§ Task input
########
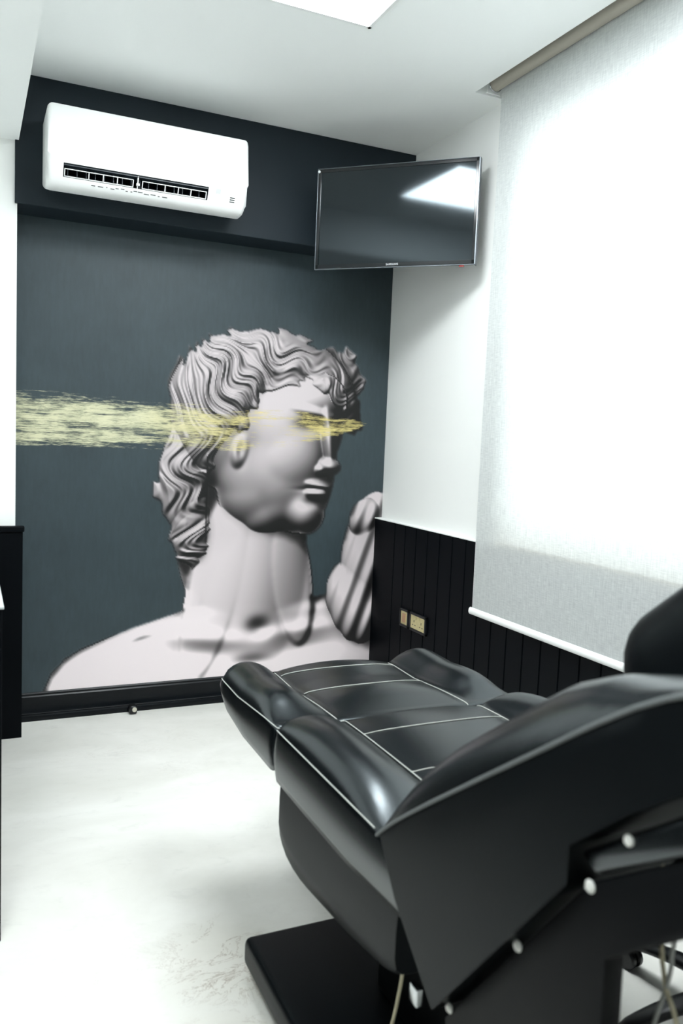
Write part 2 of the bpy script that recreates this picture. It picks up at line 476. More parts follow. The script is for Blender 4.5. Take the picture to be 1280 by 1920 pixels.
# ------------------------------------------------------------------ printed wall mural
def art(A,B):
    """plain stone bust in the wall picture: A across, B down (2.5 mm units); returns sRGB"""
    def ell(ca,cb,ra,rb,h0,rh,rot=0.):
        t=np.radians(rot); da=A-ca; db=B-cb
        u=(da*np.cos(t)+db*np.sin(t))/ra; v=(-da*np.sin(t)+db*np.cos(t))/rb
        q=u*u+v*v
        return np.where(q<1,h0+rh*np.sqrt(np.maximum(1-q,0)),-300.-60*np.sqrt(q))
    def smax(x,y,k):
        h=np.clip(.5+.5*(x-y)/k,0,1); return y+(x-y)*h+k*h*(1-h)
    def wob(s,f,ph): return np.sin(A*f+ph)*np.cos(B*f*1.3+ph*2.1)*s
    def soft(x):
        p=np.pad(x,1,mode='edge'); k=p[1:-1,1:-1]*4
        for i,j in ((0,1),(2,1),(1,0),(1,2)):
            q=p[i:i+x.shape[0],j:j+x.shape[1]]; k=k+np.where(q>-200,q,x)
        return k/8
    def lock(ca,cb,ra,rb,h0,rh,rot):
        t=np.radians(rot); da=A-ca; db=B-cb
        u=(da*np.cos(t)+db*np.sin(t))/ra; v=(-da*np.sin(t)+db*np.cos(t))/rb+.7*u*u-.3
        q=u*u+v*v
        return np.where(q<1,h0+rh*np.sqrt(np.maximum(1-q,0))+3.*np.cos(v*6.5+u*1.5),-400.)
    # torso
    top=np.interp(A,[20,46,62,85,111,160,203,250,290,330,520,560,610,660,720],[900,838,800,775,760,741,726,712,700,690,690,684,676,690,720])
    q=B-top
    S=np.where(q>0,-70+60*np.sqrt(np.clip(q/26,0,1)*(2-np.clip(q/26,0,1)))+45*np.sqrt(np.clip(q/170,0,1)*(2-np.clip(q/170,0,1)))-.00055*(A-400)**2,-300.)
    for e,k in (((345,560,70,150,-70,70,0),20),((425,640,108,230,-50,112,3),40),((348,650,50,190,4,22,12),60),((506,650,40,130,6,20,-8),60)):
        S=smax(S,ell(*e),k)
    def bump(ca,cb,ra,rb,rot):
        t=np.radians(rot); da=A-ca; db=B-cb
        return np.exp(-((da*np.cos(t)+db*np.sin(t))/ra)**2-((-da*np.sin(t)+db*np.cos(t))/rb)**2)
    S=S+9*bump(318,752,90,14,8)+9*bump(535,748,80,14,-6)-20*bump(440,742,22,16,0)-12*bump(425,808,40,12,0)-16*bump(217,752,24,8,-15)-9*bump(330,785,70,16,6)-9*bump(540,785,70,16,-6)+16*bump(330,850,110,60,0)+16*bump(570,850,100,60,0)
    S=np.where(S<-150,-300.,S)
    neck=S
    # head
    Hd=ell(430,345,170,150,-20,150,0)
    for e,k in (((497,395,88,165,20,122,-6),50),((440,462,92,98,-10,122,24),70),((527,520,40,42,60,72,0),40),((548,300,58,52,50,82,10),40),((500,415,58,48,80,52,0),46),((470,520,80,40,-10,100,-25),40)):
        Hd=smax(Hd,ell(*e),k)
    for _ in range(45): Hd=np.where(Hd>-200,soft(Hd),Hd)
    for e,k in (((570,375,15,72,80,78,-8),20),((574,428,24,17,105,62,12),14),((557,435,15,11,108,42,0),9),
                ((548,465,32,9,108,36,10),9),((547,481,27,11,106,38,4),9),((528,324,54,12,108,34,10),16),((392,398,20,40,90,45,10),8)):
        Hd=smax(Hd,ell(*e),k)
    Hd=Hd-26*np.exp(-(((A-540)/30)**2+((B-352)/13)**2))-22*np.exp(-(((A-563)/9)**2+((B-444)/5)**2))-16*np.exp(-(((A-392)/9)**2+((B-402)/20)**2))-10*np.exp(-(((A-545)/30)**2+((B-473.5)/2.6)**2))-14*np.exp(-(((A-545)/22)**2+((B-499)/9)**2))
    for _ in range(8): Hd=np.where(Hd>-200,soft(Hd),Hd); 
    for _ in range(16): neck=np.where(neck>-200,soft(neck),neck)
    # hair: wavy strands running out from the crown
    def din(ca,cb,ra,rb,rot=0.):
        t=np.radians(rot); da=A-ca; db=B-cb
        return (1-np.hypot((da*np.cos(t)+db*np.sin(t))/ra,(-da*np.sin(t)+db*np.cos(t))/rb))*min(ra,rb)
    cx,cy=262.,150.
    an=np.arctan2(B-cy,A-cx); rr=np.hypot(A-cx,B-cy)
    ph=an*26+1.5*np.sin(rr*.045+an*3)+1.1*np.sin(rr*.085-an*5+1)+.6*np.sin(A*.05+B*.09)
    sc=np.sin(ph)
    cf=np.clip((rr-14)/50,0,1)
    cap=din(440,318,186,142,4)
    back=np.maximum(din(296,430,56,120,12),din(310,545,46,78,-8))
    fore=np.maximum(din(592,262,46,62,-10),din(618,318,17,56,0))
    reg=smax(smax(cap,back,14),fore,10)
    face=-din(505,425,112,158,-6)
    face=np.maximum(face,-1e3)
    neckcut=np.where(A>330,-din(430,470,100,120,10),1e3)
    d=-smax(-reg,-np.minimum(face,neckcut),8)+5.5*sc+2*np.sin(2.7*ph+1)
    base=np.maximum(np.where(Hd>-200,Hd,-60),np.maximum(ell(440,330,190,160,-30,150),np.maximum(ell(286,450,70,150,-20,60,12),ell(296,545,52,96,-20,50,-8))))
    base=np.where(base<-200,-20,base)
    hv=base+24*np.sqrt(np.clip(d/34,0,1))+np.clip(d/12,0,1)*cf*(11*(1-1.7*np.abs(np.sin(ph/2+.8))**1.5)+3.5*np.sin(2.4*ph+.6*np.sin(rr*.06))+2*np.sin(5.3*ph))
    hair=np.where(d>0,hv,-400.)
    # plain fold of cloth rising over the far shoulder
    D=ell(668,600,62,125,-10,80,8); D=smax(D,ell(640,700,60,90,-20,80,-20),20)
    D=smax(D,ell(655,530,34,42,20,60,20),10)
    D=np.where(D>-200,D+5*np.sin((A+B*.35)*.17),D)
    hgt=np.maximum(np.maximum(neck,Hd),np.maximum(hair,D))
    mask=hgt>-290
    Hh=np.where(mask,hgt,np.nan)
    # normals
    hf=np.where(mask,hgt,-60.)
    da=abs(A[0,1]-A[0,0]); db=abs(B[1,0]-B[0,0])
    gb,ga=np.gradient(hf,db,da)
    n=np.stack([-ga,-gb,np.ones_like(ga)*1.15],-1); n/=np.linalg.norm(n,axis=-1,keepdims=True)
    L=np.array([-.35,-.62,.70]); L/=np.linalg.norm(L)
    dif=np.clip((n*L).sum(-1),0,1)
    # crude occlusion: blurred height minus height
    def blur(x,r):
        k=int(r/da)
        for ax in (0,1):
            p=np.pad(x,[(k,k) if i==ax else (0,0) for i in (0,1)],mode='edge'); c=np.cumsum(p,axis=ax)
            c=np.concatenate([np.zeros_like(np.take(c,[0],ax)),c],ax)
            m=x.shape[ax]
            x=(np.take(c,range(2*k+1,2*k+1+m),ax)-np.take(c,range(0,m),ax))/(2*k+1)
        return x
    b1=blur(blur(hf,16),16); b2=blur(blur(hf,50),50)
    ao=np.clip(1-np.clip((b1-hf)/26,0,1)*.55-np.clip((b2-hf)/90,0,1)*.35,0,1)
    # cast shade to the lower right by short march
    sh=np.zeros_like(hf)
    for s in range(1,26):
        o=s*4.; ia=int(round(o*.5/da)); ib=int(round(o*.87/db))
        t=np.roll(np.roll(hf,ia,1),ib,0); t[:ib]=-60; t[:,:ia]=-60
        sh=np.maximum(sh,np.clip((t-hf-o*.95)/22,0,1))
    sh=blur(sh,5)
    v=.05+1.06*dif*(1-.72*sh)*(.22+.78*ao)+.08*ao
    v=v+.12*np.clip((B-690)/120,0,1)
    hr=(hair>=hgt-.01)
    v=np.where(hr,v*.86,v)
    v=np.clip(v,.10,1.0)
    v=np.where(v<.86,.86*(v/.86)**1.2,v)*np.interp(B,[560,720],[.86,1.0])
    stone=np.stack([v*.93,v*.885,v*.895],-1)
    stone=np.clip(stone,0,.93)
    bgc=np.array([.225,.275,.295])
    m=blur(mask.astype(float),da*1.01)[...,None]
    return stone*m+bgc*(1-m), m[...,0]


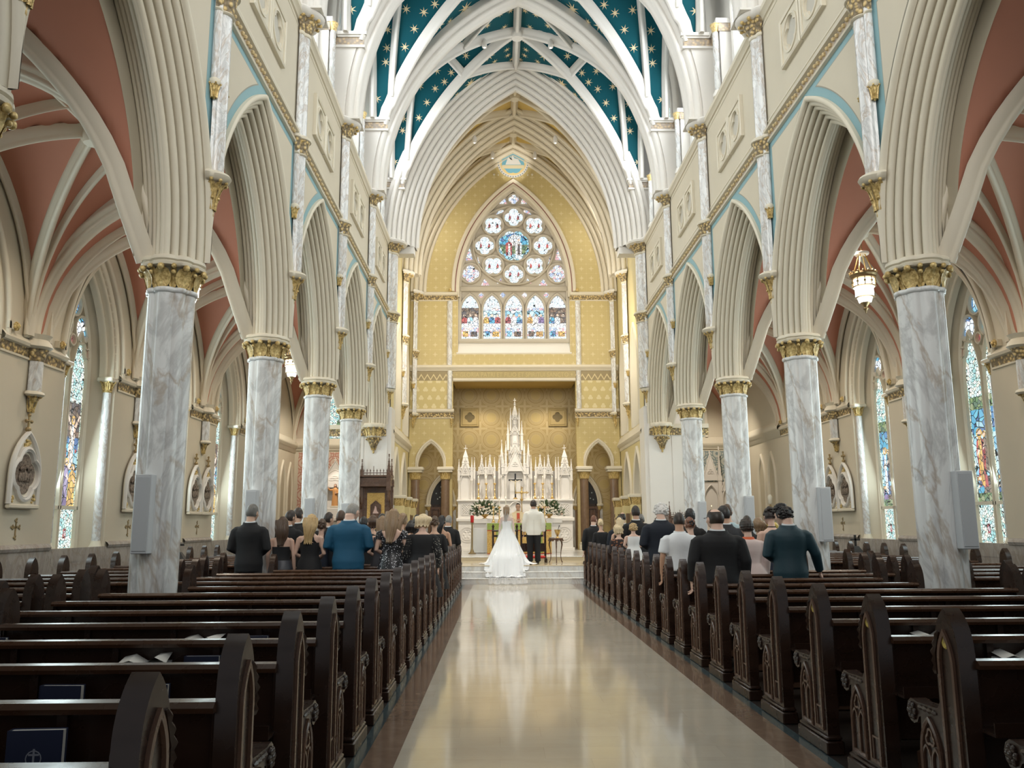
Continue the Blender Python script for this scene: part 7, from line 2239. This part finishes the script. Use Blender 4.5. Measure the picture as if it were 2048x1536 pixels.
########
§ Task goal
In the listing above, find the lines holding the word "script" and copy them.

§ Solution to this task
Write part 2 of the bpy script that recreates this picture. It picks up at line 476. More parts follow. The script is for Blender 4.5. Take the picture to be 1280 by 1920 pixels.
Continue the Blender Python script for this scene: part 7, from line 2239. This part finishes the script. Use Blender 4.5. Measure the picture as if it were 2048x1536 pixels.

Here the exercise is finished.